Hillary collects projections. She cannot quiet our suspicions. She is, somehow, out to fool us. She cannot be all good, so she must be bad: all or nothing. Do women lack confidence and ambition? Or are they too confident, too ambitious? Do we admire them or do they alienate us? Are women not enough like men, or too much like them? On Sunday, after the Head of the FBI announced a need to read more emails sent by Hillary’s Aide to her ex-husband, with no evidence that these emails represented anything not yet seen on the main servers, Weekend Edition on NPR declared that the public was once again disturbed and reminded of Hillary’s penchant for secrecy. Perhaps following Freud, we can see this not only as a problem of sexism and unfair expectations, but as speech that resonates at a deeper level and speaks to the problems of identifications and desire. It is not only that we fail to be able to think of women as an ego ideal, that they fail to excite us enough as leaders, but on the contrary, unconsciously they excite us too much — Anatomy, said Freud, is destiny. Not for nothing Trump told us his testosterone levels. Hillary has no testosterone, she has a private position, a penchant for secrecy, and this private position invokes ideas of duplicity, distrust and treachery. Woman is the dark continent. Woman as unknowable, as capable of hiding and deceiving. Penis Envy, an overwrought and over-used concept in the 1950’s, was even challenged by female analysts of the time, such as Karen Horney who noted that men were envious of women, of their ability to procreate. Women can hide things in their body from their pregnancies to their orgasms. Not phallic, their pleasure and secrets are inside and known to them alone. While these arguments seem quaint and dated, in light of today’s electoral politics they prefigure the struggles for woman who take up the challenge to represent power, who struggle when their private positions are always untrustworthy to men.

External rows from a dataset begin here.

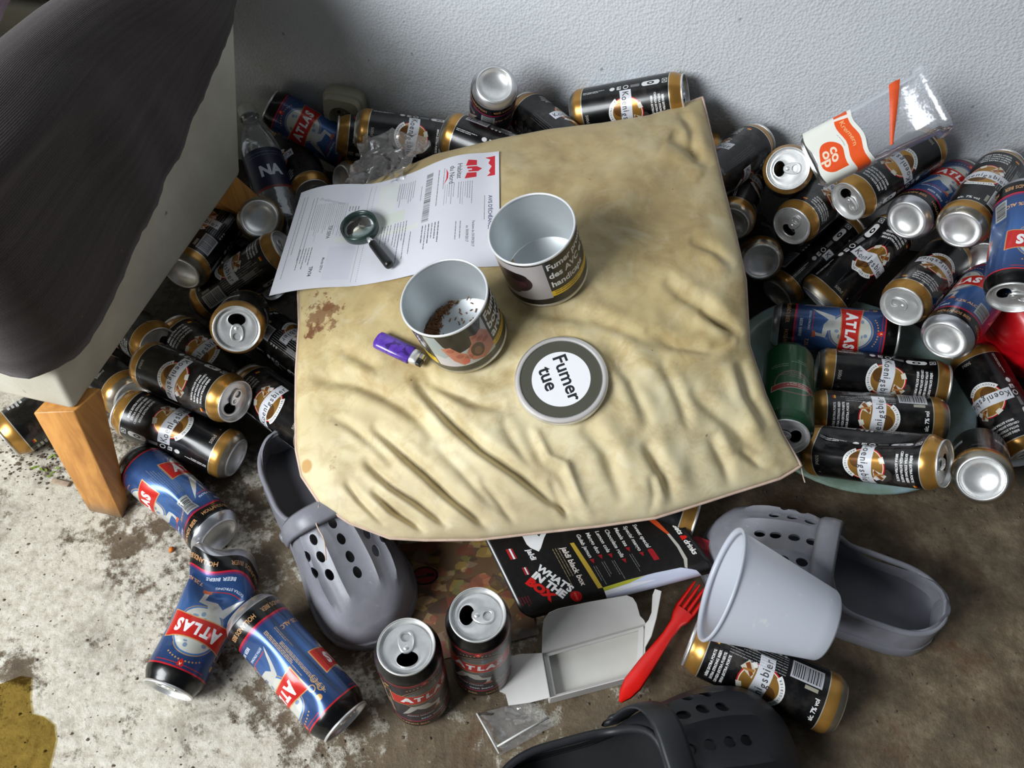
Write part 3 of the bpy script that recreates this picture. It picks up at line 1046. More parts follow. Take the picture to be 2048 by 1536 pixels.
for i, (a, b, ta, tb, hz) in enumerate(path):
    if i:
        sl += math.hypot(a - path[i - 1][0], b - path[i - 1][1])
    ztop = .503 + .008 * math.sin(a * 9)
    d = Vector((ta - a, tb - b))
    D = d.length
    d.normalize()
    for j in range(NV):
        v = j / (NV - 1)
        if v < .45:
            q = v / .45
            inn, z = .004 * q, hz + (ztop - .058 - hz) * q
        else:
            th = (v - .45) / .55 * math.radians(152)
            inn = .004 + D * .95 * (1 - math.cos(th)) * .62
            z = ztop - .058 + .058 * math.sin(th)
        # folds: soft diagonal ones near the front corner
        w = .006 * math.sin(a * 26 + v * 7 + b * 11) * math.sin(v * PI) + .004 * math.sin(b * 31 - v * 5 + a * 13) * v
        w += .0022 * (1 - v) ** 2 * math.sin(sl * 55 + 1.5 * math.sin(sl * 21))
        f = math.exp(-((a - .05) / .10) ** 2) * math.exp(-((v - .52 - b * .3) / .07) ** 2)
        w += .022 * f - .012 * math.exp(-((a - .10) / .12) ** 2) * math.exp(-((v - .38) / .06) ** 2)
        w = max(w, -.002)
        aa, bb = a + d.x * (inn - w), b + d.y * (inn - w)
        jag = .0035 * (rnd.random() - .5) if j == 0 else 0
        P[i, j] = chp(aa, bb, z + jag)
        UV[i, j] = (sl, v * .45)
me = grid_mesh('throw_blanket', P, uv=lambda i, j: UV[i, j])
th_o = obj('throw_blanket', me, M['throw'])
tag(th_o, 'dark brown ribbed throw draped over the arm of the cream armchair', 'blanket')
so = th_o.modifiers.new('thickness', 'SOLIDIFY')
so.thickness = .004
so.offset = 1
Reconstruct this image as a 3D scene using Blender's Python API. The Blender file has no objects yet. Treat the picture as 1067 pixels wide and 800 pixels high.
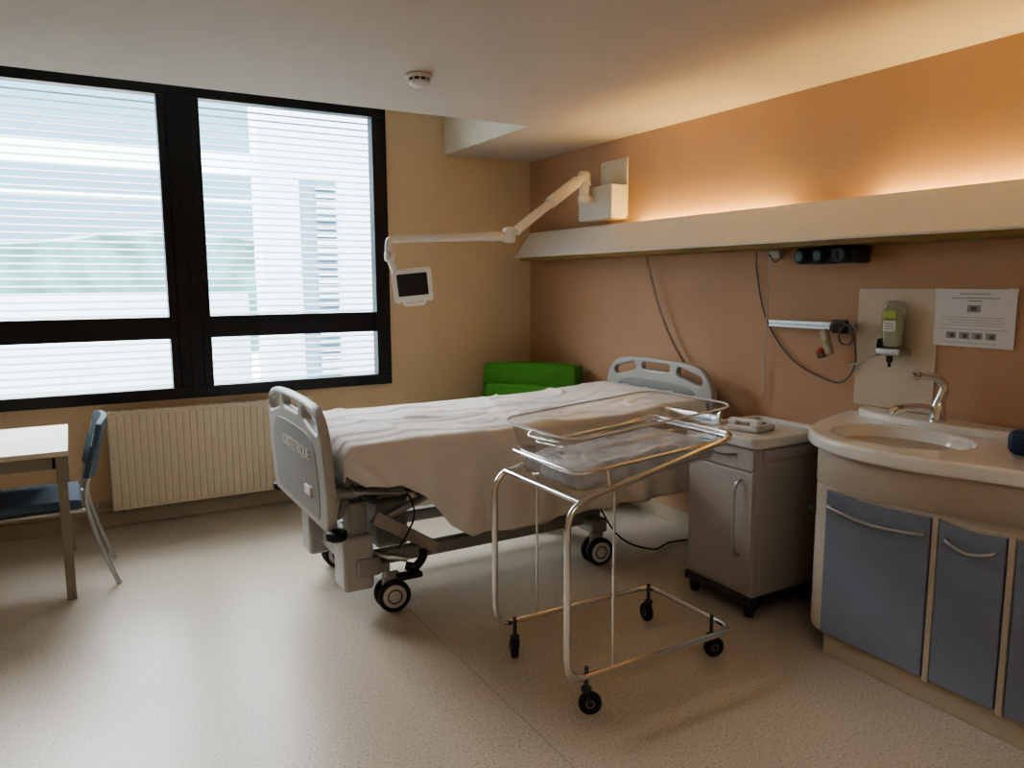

Beyond the conscious forces of sexism, unconsciously Hillary’s private position evokes dread, because it remains hidden in the female body. Hillary lacks phallic power, but in her claim to a private position, her speech evokes unconscious anxiety as to just where female power is located. In the cuckolds of medieval literature, in the secret pleasures that remain hidden and keep you guessing, vulnerable and dependent. Hillary’s most unoriginal comment about private and public positions surfaced in the excerpts of her speeches given to Goldman Sachs that were present in the wikileaks email dump from her campaign manager John Podesta.  This portion from an essentially unthreatening speech was highlighted as potentially dangerous by Podesta, himself perhaps unaware of the unknown known that Hillary’s secret position can evoke, speech that resonates with unconscious fears and brings a truth to light. As Freud himself knew, unwanted truths surface in speech outside of our intentional meanings. Women’s bodies and sexual difference mean that no speech can be separated from the body that produces it. A secret position, that most innocuous statement, can metamorphize into a narrative of crooked Hillary, even when she is talking about how politics is done, one negotiation at a time. No big promises, no extravagant claims. Cautiously, ploddingly and diligently — but if kept in private, forever threatening to the male order of things.